His reputation among administrators and deans at various universities is also strong, says Smith, adding that it’s “astounding just how many people he knows in the academic world.”

Former UW President William Gerberding says it was Saxberg’s equitable demeanor that helped ease potential tensions between UW faculty and administrators in the early ‘80s when Saxberg served as chair of the Faculty Senate.

During that time, says Gerberding, the UW went through several years of budget cuts due to the deep recession in the country and state. Gerberding was himself a relative newcomer, having been appointed president in 1979, and recalls that the potential for harsh conflict between an administration obliged to make deep budget cuts and the faculty was considerable and the role of the Faculty Senate was therefore crucial.

“Bud was from beginning to end a statesman with a humane and tolerant view of our problems,” Gerberding says.

“He was a deeply sensitive and constructive man and as a somewhat new UW President I was extremely grateful for his kind presence and broad view.

The administration and the faculty worked together, not as adversaries but as colleagues who respected each other and needed to deal with wrenching problems.
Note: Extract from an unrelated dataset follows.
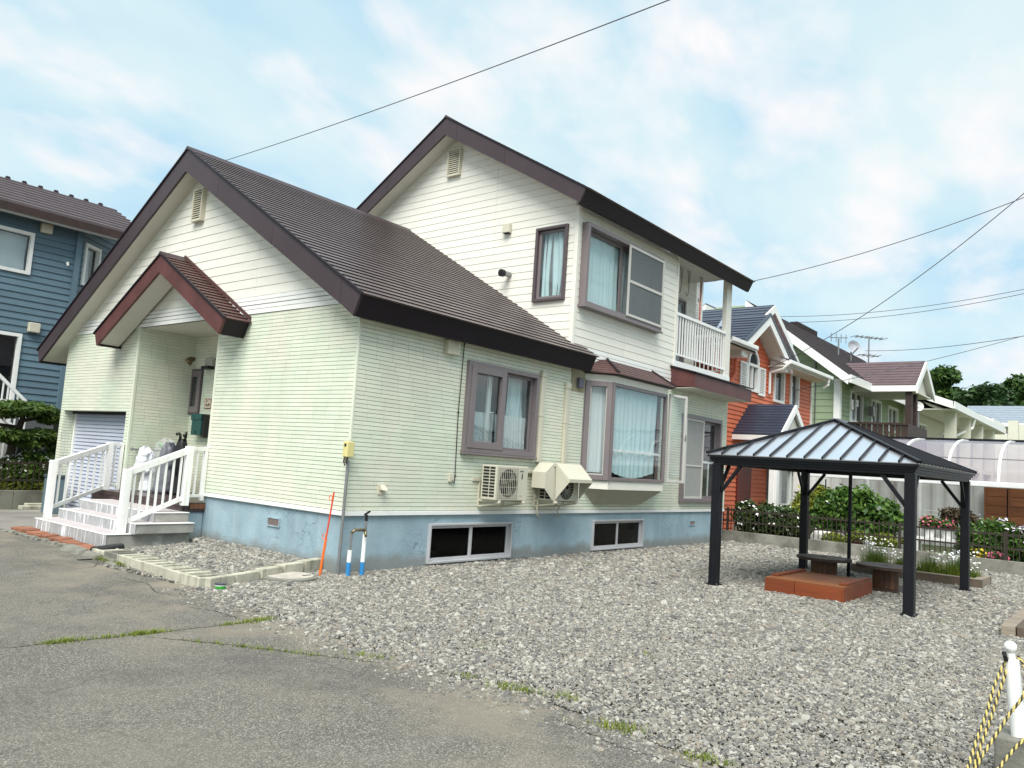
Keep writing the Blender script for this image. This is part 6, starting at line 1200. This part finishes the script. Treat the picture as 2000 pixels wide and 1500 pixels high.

Bud was perfect for this unwelcome role.”

While his roles at the UW have continued to expand and evolve over the past five decades, his genuine interest in students has not.

Kaler Body, a 2006 graduate who is a financial risk analyst at Seattle’s Fund of Hedge Funds, says Saxberg’s success as an educator goes way beyond his teaching skills.

“He has the ability to motivate students to think about the situations of an individual, or groups of individuals, might face from a number of different perspectives and to question every assumption,” Body says.

“He has a friendly personality and casual demeanor yet always remained committed to ensuring that I challenged myself in order gain an invaluable experience.”

In addition to teaching undergraduate courses in strategic management and business policy during fall and winter quarters, throughout the year he’s a member of the Certificate for International Studies in Business faculty, acting as adviser to the German track students who are interested in Germany and the German language.

Other duties tend to accumulate, he says, and he’s now assumed the role of faculty director for International Exchange Alliances of the Business School, and actively supports the work of the school’s Center for Innovation and Entrepreneurship.

“I’ve learned over the years that you need to learn to love teaching and creating your own approach so your students feel rapport with you and a willingness to learn.”